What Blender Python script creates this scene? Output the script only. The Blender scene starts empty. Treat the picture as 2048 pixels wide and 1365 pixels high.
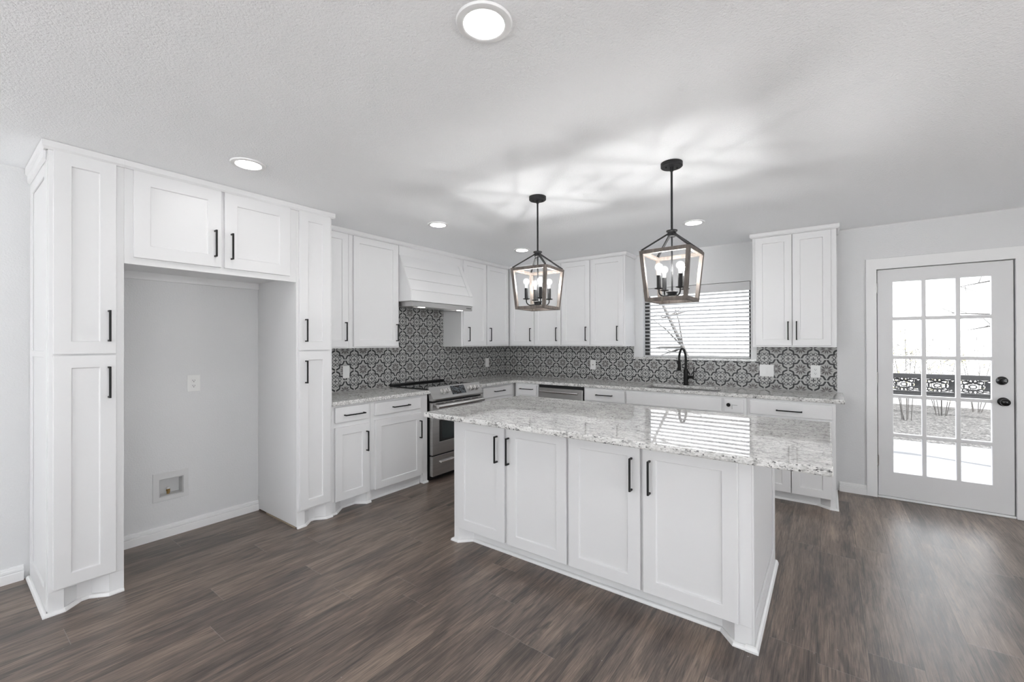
import bpy, bmesh, math, random
from mathutils import Vector, Matrix
random.seed(7)
C = bpy.context.scene.collection
S = bpy.context.scene
PI = math.pi

# ------------------------------------------------------------------ camera
YAW, PITCH, ROLL = 0.6343, 0.0032, -0.0027
FPX = 857.13
CAMPOS = Vector((3.8336, -5.0307, 1.3912))
fw0 = Vector((-math.sin(YAW), math.cos(YAW), 0)); rt0 = Vector((math.cos(YAW), math.sin(YAW), 0)); up0 = Vector((0, 0, 1))
fw = fw0*math.cos(PITCH) + up0*math.sin(PITCH)
up1 = up0*math.cos(PITCH) - fw0*math.sin(PITCH)
rt = rt0*math.cos(ROLL) + up1*math.sin(ROLL)
up = -rt0*math.sin(ROLL) + up1*math.cos(ROLL)
cam_data = bpy.data.cameras.new('camera')
cam = bpy.data.objects.new('camera', cam_data)
C.objects.link(cam)
cam.matrix_world = Matrix(((rt.x, up.x, -fw.x, CAMPOS.x), (rt.y, up.y, -fw.y, CAMPOS.y), (rt.z, up.z, -fw.z, CAMPOS.z), (0, 0, 0, 1)))
cam_data.sensor_width = 36.0; cam_data.sensor_fit = 'HORIZONTAL'
cam_data.lens = FPX/2048*36.0
cam_data.clip_start = 0.05; cam_data.clip_end = 200
S.camera = cam

# ------------------------------------------------------------------ world, sun, daylight, exposure
EXPOSURE = 1.2
WORLD_STRENGTH = 1.98
SUN_STRENGTH = 6.5
LENS_STRENGTH = 19.0
FILAMENT_STRENGTH = 345.0
W = bpy.data.worlds.new('overcast_sky'); S.world = W; W.use_nodes = True
bg = W.node_tree.nodes['Background']
bg.inputs[0].default_value = (0.93, 0.965, 1.0, 1); bg.inputs[1].default_value = WORLD_STRENGTH
sun_d = bpy.data.lights.new('sun', 'SUN'); sun_d.energy = SUN_STRENGTH; sun_d.angle = math.radians(3)
sun = bpy.data.objects.new('sun', sun_d); C.objects.link(sun)
sun.rotation_euler = Vector((-0.75, 0.28, -0.95)).to_track_quat('-Z', 'Y').to_euler()
S.view_settings.view_transform = 'Standard'; S.view_settings.look = 'None'
S.view_settings.exposure = EXPOSURE; S.view_settings.gamma = 1.0; S.view_settings.use_curve_mapping = False
S.cycles.max_bounces = 10; S.cycles.diffuse_bounces = 6; S.cycles.glossy_bounces = 4
S.cycles.transparent_max_bounces = 16
S.cycles.sample_clamp_indirect = 6.0
def portal(loc, sx, sy, direction):
    l = bpy.data.lights.new('daylight_portal', 'AREA'); l.shape = 'RECTANGLE'; l.size = sx; l.size_y = sy
    l.cycles.is_portal = True
    o = bpy.data.objects.new('daylight_portal', l); C.objects.link(o); o.location = loc
    o.rotation_euler = Vector(direction).to_track_quat('-Z', 'Z').to_euler()
RX, RY, H = 7.6, -8.6, 2.43         # room extents: x 0..RX, y RY..0
portal((2.63, .14, 1.62), 1.13, .8, (0, -1, 0))
portal((4.6, .14, 1.1), .6, 1.7, (0, -1, 0))
portal((2.0, RY-.14, 1.18), 3.0, 2.24, (0, 1, 0))
portal((RX+.14, -4.4, 1.13), 2.6, 2.14, (-1, 0, 0))
portal((RX+.14, -7.25, 1.13), 2.1, 2.14, (-1, 0, 0))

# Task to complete
Copy every line above in which the string "scene" shows up.

# Response to the exercise
What Blender Python script creates this scene? Output the script only. The Blender scene starts empty. Treat the picture as 2048 pixels wide and 1365 pixels high.
C = bpy.context.scene.collection
S = bpy.context.scene